This is not so different to any other question of law, especially law in cyberspace. Can I stop people gambling online? It depends who I am and what measures I allow myself to use. If I am the state, and I ban computers from my territory, there's no more online gambling because there's no more online anything. If I believe it's a human right for people to spend their money as they wish, I am left only with appeals to reason and similar soft measures. If I allow myself to use physical coercion but intend to coexist with the Internet, then it's the usual situation with respect to cybercrime, or with respect to crime in general: there's a persistent underworld, and steady employment for law enforcement, and busts, confiscations, and court cases are just an ongoing fact of life.
You may be looking for answers to this problem which don't involve the state. Well, there are various software and hardware measures which are possible. You can make an upload physically un-copyable. You can give the upload an internal interface to its experience which renders it immune to coercion - all a hostile party can do is delete it. (Such measures seem to require that how the upload's defenses work is heavily obfuscated, at the level of source code.)
But of course, people who just want to torture and kill may be able to get copies of vulnerable minds from somewhere, or may even be able to generate them according to recipes. There's still a third class of solution, apart from 'the state' and 'technical security', and that is to change human nature itself. One would expect a lot of that to be happening anyway, in a society with the capacity for mind uploading. Also, this third solution naturally mingles with the first - sadists who enjoy their sadism aren't just going to volunteer for barbarectomies, and even ordinary people would feel some fear at the prospect of psychosurgically-induced pacifism, as it threatens to make them the prey of others who still have their vicious side intact.
The recent novel by Iain M. Banks, Surface Detail, is about a galactic war intended to shut down "hells" created by unfortunate civilizations which believe in technologically creating the afterlife of punishment that they believed in during their superstitious eras. One issue is that no-one knows where the hells are physically located, or what physical medium is hosting them.
I'd be curious about anything, governmental or not, which even vaguely resembles a solution.

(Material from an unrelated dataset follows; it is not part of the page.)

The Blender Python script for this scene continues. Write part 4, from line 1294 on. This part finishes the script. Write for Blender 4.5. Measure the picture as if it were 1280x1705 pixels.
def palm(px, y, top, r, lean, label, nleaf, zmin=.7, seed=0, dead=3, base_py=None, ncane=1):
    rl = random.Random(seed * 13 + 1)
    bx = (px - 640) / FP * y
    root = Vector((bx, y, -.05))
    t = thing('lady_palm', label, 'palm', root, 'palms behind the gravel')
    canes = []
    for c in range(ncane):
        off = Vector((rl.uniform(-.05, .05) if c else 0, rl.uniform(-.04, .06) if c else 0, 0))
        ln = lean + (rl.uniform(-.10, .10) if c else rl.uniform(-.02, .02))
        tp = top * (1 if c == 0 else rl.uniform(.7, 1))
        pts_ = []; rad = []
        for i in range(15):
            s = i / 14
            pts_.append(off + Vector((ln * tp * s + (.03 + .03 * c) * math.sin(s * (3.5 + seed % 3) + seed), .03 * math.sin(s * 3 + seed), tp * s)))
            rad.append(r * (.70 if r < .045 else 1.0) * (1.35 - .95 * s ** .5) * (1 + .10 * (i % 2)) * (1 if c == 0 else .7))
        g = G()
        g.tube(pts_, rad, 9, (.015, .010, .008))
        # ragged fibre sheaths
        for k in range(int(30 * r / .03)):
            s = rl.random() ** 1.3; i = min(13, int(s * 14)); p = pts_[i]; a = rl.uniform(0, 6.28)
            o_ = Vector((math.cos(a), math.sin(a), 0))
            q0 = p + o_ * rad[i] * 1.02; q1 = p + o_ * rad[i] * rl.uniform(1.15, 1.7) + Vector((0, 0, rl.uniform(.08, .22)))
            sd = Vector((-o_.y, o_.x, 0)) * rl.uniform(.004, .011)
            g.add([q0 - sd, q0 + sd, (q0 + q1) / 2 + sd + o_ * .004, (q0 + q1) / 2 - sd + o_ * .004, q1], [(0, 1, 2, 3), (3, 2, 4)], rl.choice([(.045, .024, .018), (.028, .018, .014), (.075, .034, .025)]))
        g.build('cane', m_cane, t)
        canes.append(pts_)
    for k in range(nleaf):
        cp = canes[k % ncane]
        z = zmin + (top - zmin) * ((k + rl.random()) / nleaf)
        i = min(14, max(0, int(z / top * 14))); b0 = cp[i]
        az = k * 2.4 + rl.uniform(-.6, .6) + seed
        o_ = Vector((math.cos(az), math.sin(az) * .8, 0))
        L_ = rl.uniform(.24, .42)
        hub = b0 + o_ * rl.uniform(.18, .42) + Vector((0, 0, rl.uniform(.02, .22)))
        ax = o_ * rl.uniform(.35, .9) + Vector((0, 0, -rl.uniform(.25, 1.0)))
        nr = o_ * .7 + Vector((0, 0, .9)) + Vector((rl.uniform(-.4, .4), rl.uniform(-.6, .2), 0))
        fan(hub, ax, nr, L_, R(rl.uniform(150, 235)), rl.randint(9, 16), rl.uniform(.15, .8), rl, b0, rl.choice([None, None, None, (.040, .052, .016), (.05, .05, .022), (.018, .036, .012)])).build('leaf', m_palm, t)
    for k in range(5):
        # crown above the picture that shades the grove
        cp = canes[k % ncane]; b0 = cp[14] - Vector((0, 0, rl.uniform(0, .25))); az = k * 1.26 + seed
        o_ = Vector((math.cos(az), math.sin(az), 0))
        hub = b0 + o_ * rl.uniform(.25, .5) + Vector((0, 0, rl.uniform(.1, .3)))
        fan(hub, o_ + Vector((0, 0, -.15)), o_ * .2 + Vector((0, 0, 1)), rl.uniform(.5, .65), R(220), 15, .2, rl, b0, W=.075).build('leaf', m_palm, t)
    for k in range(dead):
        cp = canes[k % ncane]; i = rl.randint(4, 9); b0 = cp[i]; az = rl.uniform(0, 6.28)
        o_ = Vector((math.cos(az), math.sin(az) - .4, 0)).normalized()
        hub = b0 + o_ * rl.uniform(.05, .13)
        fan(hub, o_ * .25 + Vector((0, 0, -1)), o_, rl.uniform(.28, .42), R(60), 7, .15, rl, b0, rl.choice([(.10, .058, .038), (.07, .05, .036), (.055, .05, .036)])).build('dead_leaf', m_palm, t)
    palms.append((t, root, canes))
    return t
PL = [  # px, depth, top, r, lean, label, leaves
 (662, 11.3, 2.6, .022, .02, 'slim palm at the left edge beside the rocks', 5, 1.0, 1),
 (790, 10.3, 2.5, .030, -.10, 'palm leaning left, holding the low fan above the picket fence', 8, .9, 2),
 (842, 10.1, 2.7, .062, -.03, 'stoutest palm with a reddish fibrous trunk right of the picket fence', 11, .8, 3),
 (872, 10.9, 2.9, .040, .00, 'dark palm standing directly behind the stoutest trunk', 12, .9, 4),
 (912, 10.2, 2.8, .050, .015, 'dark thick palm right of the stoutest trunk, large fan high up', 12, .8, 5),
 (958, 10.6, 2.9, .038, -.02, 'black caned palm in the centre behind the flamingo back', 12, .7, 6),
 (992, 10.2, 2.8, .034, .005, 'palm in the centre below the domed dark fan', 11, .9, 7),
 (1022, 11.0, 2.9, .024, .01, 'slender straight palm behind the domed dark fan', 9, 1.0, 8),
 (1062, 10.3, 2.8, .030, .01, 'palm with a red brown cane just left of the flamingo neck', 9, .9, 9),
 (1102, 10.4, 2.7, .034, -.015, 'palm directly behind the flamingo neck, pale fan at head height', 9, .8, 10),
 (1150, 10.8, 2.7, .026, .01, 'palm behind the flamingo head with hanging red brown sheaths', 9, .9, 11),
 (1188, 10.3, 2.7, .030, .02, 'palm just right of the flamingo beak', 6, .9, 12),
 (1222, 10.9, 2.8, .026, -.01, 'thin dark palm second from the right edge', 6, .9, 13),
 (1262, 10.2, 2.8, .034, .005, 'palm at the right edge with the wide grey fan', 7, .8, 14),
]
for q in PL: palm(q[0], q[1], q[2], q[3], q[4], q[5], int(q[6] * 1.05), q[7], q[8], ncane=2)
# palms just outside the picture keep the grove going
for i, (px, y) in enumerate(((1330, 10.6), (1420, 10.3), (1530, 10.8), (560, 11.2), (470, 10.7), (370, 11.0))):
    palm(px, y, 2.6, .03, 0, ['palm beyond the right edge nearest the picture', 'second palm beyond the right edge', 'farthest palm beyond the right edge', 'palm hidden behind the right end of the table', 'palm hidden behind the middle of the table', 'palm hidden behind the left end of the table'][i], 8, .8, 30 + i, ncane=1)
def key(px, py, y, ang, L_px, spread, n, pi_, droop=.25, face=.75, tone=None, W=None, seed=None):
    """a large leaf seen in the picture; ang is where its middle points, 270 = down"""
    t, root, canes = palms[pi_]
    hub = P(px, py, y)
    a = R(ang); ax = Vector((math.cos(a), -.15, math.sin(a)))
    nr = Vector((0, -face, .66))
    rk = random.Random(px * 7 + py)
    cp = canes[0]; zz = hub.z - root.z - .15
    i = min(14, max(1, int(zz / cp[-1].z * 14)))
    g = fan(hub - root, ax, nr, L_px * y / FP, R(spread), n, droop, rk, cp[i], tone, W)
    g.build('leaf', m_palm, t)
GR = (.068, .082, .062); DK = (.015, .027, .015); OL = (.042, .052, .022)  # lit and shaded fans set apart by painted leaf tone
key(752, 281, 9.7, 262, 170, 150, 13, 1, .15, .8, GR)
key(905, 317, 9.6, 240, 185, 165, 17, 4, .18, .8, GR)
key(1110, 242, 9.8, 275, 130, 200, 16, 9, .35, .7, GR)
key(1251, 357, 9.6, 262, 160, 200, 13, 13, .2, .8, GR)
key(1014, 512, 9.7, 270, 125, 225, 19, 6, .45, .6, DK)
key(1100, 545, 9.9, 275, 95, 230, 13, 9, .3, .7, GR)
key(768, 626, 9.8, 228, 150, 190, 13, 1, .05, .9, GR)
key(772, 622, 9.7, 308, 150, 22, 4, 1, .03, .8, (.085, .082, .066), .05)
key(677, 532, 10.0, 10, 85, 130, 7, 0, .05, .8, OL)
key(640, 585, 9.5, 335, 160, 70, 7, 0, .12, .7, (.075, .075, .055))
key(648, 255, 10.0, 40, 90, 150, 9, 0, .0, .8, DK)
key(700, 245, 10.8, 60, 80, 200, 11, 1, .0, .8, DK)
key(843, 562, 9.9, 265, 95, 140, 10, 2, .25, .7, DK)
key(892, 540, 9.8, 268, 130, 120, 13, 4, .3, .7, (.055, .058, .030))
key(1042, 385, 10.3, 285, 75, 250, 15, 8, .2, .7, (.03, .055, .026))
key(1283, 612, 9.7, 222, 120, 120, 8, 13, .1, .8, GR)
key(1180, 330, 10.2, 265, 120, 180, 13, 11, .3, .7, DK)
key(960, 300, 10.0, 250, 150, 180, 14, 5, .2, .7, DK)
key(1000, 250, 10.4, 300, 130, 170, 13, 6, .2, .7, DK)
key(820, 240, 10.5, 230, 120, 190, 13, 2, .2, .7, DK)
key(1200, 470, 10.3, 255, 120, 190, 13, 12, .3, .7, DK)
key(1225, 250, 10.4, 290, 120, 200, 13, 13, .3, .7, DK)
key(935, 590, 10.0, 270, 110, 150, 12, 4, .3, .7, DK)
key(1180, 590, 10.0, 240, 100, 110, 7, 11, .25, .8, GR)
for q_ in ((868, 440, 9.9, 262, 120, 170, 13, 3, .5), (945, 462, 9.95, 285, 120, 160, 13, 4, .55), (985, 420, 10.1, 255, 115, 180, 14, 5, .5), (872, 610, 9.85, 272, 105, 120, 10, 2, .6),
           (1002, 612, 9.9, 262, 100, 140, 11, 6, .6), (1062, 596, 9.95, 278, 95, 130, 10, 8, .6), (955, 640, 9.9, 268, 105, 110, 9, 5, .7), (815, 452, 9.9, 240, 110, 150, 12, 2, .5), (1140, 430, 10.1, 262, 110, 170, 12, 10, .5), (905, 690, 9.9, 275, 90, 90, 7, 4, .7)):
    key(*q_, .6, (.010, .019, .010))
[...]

On the torture vs. eye specks scale, the risks to ems strike me as not needing a lot of exponents.
Nevfgbv ol Jnygre Wba Jvyyvnzf has a similar situation to Surface Detail. The possibility of a hell planet isn't revealed till halfway through the book, so I've rot13ed the author and title. However, the book is a classic of transhumanism if you ignore the administrative problems.
When I was reading The Seven Biggest Dick Moves in the History of Gaming, I was struck by the number of people who are strongly motivated to cause misery to others [1], apparently for its own sake. I think the default assumption here is that the primary risk to ems is from errors in programming an AI, but cruelty from other ems, from silicon minds closely based on humans but not ems (is there a convenient term for this?) and from just plain organic humans strikes me as extremely likely.
We're talking about a species where a significant number of people feel better when they torture Sims. I don't think torturing Sims is of any moral importance, but it serves as an indicator about what people like to do. I also wonder how good a simulation has to be before torturing it does matter.
I find it hard to imagine a system where it's easy to upload people which has security so good that torturing copies wouldn't be feasible, but maybe I'm missing something.
[1] The article was also very funny. I point this out only because I feel a possibly excessive need to reassure readers that I have normal reactions.